Loyalty to the executive is the latest mandate at City Hall – where Mayor Bill de Blasio has issued gag orders to staff members in the wake of the federal investigations probing his administration – an effort to tamp down any leaks to the media, which the mayor apparently believes “will never be on our side,” according to Gothamist. The question that City Hall staffers should be asking is whether they can say the same about their boss.
De Blasio’s bunker mentality media strategy is nothing new. Since taking office in 2014, the mayor and his closest aides have leaned on the familiar refrain that the work his administration is doing is what really matters, and what the New York City political news media is reporting isn’t.
But de Blasio’s “me against the media” narrative has transcended the typically frosty politician-reporter relationship and now borders on a compulsive tic – a crutch for the mayor to lean on when he and his staff lose control of a story. The mayor’s latest salvo was directed at a reporter who doesn’t even regularly cover him – Daily News Albany Bureau Chief Ken Lovett – with de Blasio pointedly implying that Lovett is a PR conduit for the governor’s office because he scooped a leak of a criminal referral by the state Board of Elections involving de Blasio and his fund-raising operation. (Lovett’s recent rebuttal to the mayor’s allegations is a must-read.)
The Gothamist report on the gag order perfectly illustrated just how thin-skinned the mayor has become regarding the media coverage – a Kremlin-esque tactic that will most certainly backfire, if only because the mayor’s modus operandi of throwing his staff under the bus at the first sign of trouble would hardly seem to engender loyalty.
Consider three separate media skirmishes that embroiled the de Blasio administration – the disconnect between Gov. Andrew Cuomo and the mayor’s handling of the Legionnaire’s outbreak in the Bronx; the bizarre removal of funding to finish the city’s third water tunnel; and the recent scandal over the lifting of a deed restriction on a former HIV/AIDS care facility in Manhattan that was subsequently flipped for an obscene profit.
In each instance, de Blasio’s first reaction was to point a finger at anyone but himself. The first to be thrown under the bus was Karen Hinton for questioning the state’s efforts to prevent a Legionnaire’s outbreak while they were actively trying to muscle out the city’s health apparatus. Hinton was publicly scolded by the man she replaced as press secretary, Phil Walzak, now a senior adviser to the mayor, who said her remarks “did not reflect the views of the de Blasio administration.”

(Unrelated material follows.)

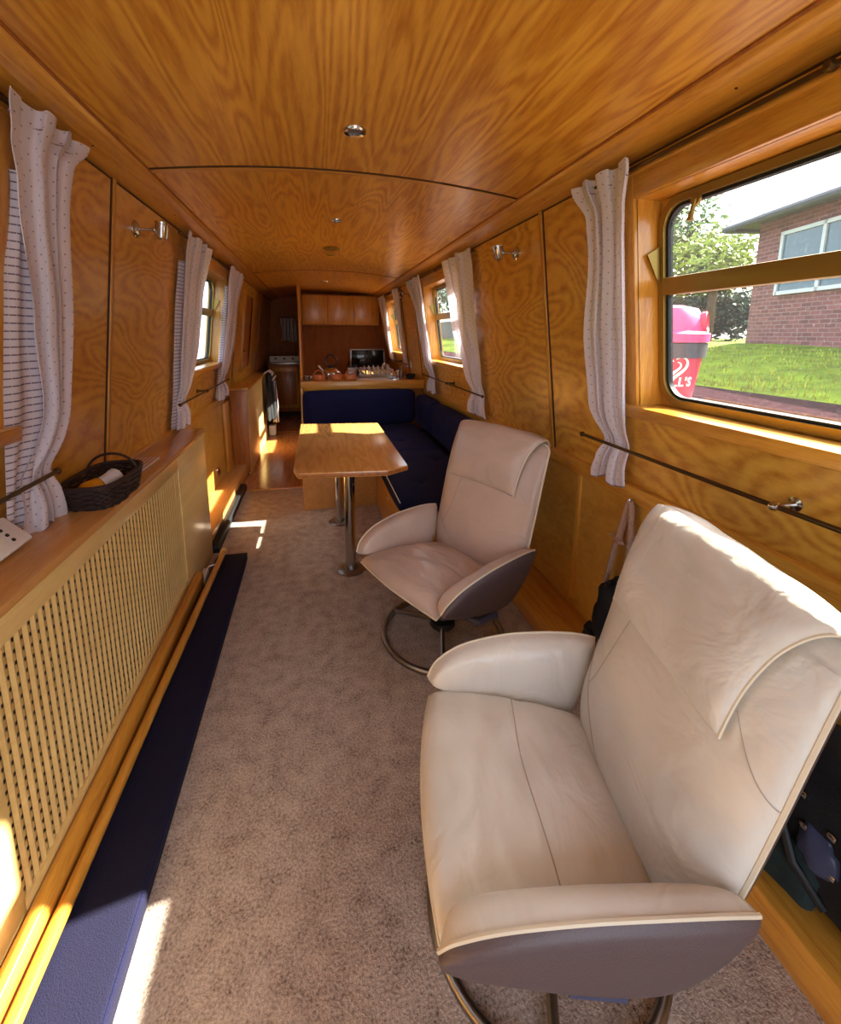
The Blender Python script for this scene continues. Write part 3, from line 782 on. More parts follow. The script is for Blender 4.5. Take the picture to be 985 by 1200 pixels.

When the mayor’s office mysteriously removed budgeting for the final phase of construction to complete the much-needed third water tunnel, de Blasio’s first line of defense was to deflect blame to his communications staff: “There are times when my team does not do a good job of explaining something. And I think it’s as simple as that."
And of course, the Rivington Street nursing home scandal, which has become the source of city, state and federal investigations, was met with substantial shock and awe when first addressed by de Blasio – only to then suggest that the first he had heard of a major real estate transaction brokered by his administration was in the newspaper that morning – a dubious claim that puts the blame squarely on multiple levels of City Hall staffers rather than his (and Deputy Mayor Alicia Glen’s) own managerial incompetence.
When I was covering City Hall in 2014, I spoke with Leland Jones, the press secretary for former Mayor David Dinkins, about de Blasio’s early media stumbles. Jones offered the sage advice that de Blasio’s communications staff would have to “let the Kool-Aid wear off a little bit,” in order to manage the unwieldy city news cycle – referring to the frequent criticism that the mayor had too many “true believers” in his press office.
But after two-plus years of antagonizing the media and letting his press staff take the beating, one has to wonder if there is any de Blasio Kool-Aid left to drink at City Hall.